After decades of corruption, scams, land grab, huge non-performing loans of public sector banks, stalled projects and what-have-you, there was an overpowering sense among voters to see a complete change. There was a deep sense of agony, dismay and distress at the way the country was being run and a profound yearning for a decisive government and a wise and assertive leadership.

The 800 million Indian voters — of which100 million were new blood — had realised that if there was to be a reversal of fortunes and even a semblance of good governance, they had to vote in a party that would be able to form a cohesive and inclusive government without having to broker a coalition with fractiuous regional leaders. And they did.

It was tectonic shift in the polity of India and it was a shift to the Right. The Hindu Nationalist Party’s landslide win has now given the country hope. Hope that things will be set right. Hope that the country will now see a progressive and stable government that will revive the country’s economic fortunes and further strengthen its strategic partnerships with likeminded nations. Hope that the 148 million Indian who still live below the poverty line will be taken care of even as the party’s leader Narendra Modi leans more towards industry and manufacturing.

The 63-year-old Narendra Modi is known to be the darling of the corporates. “No more red tape — only red carpet,” he once said when referring to foreign investments flow. The man who has made a name for himself with his market-oriented economics will be the first Indian prime minister to be born after the country won its independence in 1947.

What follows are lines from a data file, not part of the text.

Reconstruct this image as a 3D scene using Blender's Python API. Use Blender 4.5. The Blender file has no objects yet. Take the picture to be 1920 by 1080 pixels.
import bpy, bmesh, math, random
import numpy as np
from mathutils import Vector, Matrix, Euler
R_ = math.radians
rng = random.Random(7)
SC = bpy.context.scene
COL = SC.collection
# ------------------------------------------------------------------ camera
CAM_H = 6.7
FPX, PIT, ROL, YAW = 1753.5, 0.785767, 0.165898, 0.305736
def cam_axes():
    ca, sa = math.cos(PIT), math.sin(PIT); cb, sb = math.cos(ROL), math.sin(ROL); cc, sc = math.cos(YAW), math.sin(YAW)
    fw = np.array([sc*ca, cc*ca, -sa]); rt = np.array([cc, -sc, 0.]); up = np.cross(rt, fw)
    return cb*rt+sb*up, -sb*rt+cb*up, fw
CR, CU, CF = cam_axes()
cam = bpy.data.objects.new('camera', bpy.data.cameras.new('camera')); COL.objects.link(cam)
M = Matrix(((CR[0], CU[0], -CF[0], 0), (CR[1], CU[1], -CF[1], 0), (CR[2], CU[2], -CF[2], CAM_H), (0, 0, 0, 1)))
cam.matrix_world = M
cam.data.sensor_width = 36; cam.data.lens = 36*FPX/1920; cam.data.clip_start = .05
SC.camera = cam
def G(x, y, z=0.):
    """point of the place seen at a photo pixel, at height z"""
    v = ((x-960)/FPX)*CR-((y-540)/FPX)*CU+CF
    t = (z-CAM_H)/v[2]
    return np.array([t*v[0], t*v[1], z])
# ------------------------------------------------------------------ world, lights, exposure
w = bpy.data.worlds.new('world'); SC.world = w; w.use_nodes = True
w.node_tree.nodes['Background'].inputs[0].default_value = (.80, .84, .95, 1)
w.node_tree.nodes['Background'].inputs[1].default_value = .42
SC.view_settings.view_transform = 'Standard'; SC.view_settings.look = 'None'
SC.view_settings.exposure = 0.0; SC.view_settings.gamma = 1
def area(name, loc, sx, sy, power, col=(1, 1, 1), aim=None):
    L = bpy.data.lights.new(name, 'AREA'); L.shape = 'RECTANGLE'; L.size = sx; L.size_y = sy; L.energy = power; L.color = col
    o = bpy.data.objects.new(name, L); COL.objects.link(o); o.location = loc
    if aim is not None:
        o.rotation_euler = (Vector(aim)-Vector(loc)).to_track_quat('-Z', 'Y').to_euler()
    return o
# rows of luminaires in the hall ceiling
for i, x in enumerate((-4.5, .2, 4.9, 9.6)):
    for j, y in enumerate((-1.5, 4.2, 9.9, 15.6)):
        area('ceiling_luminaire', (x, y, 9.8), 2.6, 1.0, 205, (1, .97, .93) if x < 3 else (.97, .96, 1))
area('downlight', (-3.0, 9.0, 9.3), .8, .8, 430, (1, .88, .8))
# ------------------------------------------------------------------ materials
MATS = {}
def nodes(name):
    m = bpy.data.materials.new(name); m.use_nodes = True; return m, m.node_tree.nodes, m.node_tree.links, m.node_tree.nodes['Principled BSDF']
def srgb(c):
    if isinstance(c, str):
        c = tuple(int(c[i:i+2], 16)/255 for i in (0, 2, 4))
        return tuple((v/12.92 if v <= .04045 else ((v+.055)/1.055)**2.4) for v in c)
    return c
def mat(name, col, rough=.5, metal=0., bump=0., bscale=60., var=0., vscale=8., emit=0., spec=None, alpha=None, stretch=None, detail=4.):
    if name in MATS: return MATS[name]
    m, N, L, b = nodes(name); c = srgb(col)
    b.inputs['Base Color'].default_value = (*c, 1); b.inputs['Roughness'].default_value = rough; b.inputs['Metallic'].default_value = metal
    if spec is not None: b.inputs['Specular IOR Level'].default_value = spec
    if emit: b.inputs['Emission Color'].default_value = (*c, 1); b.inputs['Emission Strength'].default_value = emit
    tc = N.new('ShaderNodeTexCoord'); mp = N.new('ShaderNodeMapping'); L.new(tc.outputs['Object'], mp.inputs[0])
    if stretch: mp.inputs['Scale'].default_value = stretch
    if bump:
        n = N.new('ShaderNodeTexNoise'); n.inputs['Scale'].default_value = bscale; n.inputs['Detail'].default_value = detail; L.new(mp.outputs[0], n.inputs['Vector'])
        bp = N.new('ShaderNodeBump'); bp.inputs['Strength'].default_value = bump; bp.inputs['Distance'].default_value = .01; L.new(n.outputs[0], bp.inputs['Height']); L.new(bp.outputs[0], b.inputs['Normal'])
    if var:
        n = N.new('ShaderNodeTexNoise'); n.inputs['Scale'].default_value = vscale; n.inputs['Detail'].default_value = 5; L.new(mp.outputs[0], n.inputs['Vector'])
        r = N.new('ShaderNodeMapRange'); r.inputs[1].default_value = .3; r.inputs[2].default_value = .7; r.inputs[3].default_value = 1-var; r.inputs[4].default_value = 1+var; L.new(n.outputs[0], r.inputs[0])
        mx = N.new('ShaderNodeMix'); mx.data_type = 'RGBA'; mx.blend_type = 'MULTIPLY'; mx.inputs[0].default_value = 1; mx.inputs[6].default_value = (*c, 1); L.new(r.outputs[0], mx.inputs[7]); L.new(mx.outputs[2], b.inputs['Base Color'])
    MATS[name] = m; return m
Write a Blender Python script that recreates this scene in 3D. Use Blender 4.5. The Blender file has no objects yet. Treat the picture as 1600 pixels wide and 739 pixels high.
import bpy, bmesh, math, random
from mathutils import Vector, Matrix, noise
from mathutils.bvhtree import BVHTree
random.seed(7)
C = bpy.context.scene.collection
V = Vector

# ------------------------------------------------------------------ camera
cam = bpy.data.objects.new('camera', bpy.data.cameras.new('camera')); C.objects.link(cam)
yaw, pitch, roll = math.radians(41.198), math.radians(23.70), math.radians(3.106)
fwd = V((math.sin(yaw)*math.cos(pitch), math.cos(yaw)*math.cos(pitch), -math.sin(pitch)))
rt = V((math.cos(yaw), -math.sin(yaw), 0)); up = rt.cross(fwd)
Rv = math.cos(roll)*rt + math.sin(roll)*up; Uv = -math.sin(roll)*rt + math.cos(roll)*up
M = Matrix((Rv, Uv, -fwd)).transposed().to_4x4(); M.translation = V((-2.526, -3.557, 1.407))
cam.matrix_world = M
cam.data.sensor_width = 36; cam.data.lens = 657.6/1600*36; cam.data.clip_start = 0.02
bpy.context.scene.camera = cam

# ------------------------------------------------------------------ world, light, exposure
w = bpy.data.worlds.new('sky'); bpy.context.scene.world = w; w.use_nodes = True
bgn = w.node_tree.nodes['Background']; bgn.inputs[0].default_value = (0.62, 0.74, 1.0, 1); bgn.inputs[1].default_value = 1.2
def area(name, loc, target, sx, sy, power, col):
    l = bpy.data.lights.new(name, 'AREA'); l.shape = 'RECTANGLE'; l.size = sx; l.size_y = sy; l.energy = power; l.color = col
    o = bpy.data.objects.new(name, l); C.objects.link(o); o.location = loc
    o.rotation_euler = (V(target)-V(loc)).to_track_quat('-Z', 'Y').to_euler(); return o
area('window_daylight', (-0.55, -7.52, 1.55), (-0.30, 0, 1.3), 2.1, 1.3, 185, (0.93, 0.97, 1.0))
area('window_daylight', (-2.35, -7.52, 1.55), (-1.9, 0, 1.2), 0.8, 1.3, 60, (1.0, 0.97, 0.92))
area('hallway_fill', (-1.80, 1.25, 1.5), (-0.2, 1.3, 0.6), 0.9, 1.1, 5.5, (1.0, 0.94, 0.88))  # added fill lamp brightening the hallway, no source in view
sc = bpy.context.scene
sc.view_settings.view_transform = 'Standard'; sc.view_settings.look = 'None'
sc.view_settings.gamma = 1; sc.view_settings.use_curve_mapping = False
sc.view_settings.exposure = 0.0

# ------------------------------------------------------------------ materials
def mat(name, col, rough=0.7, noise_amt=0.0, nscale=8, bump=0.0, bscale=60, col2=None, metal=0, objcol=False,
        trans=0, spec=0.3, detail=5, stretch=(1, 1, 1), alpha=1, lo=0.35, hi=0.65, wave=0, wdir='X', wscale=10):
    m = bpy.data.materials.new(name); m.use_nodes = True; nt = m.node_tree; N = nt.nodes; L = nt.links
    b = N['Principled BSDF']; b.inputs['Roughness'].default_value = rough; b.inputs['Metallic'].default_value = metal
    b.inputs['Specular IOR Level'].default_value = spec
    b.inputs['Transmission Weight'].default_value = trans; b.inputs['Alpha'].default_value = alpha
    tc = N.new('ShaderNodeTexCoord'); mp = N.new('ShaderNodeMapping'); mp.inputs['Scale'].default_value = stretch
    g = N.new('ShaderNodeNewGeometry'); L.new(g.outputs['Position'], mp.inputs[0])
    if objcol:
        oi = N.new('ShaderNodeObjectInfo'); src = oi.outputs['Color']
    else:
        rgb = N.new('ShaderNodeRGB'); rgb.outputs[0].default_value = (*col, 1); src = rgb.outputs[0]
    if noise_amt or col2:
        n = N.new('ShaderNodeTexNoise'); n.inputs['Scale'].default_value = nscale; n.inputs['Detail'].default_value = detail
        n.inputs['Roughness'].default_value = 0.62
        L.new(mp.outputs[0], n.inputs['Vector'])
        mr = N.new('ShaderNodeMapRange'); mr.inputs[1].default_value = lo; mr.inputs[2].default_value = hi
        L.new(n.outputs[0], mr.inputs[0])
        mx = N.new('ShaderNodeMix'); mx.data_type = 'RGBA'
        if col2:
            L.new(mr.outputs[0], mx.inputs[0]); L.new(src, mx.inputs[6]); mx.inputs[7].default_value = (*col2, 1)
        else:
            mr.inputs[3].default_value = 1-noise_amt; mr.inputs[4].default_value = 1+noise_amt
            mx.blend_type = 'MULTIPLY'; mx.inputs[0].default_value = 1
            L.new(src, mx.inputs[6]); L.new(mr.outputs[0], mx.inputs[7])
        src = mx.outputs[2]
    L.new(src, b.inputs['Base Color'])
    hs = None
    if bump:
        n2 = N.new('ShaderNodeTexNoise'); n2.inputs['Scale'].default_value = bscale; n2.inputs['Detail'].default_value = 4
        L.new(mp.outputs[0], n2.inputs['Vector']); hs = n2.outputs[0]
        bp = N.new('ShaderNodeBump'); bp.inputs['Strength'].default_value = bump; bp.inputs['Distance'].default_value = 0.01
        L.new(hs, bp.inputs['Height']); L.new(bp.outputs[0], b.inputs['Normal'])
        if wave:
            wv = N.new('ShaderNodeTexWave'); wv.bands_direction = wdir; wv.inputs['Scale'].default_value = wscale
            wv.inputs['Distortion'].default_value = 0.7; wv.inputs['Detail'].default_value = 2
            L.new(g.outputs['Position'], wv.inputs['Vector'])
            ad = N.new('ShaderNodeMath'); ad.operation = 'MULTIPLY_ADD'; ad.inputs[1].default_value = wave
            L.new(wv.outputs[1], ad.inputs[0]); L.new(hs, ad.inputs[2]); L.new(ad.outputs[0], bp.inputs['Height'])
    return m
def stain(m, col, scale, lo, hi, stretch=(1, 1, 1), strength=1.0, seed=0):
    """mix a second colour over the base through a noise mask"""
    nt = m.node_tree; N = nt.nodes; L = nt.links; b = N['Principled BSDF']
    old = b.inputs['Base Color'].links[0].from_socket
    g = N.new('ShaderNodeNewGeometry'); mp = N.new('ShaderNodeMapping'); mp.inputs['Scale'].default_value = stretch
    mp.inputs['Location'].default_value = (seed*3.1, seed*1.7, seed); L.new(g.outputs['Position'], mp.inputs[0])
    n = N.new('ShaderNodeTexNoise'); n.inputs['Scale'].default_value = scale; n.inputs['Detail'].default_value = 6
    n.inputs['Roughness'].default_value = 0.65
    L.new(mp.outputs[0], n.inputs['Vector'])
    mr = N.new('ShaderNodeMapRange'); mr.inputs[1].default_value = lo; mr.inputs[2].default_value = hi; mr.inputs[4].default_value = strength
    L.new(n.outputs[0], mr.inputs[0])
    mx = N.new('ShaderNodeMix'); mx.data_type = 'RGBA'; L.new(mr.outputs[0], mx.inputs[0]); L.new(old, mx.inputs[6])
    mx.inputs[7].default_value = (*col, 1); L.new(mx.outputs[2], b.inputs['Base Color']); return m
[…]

In a few days, this man who rose from humble beginnings to lead the world’s largest democracy by connecting with an aspirational India, will take over the reins of power with the strongest mandate ever since Rajiv Gandhi took office in 1984 riding on a wave of sympathy that followed in the wake of the assassination of his mother Indira Gandhi. But the question on everyone’s lips is can Modi with his steely style leadership and conservative ideology do for India what he has done for Gujarat over the last 13 years?

“India has won,” tweeted Modi. “ Good days are coming again,” Easier said than done. A new government cannot trigger instant change. It takes time and time isn’t exactly on Modi’s side. The mood on India’s Wall Street is giddy now as the country’s benchmark indexes hit fresh highs and the rupee, now on a 10-month high, continues to gain strength. But this will not last even though traders and analysts are predicting a five-year bull run. The bull will run out of breath if the BJP fails to deliver and turn the tide of discontent.

Cleaning the mountain of dirt left behind by the Congress is no easy task and Modi has only four years to make good on his word and walk the talk. It is crucial that the Modi government clearly demonstrates it has the political will to push forward much needed reforms.

His first task will be to restore the people’s confidence in the struggling economy and prevent it from bottoming out. He would then have to ensure that millions of jobs are generated for India’s frustrated youth and generating more than 10 millioin jobs a year is no easy task. Would Modi and his team be up to the challenge? Modi will also have to arrest rising prices, runaway inflation and falling standards in education and health, repair and build the dilapidated infrastructure, jump start the country’s investment cycle, discipline the bureaucracy and, perhaps, at the very start, roll back the costly, ineffective entitlement programmers launched by the Congress-led United Progressive Alliance government.

Can Modi’s Team India do all of this? Does he have the capacity and the capability to usher in rapid growth? The hopes of 1.2 billion people of India ride on Modi now.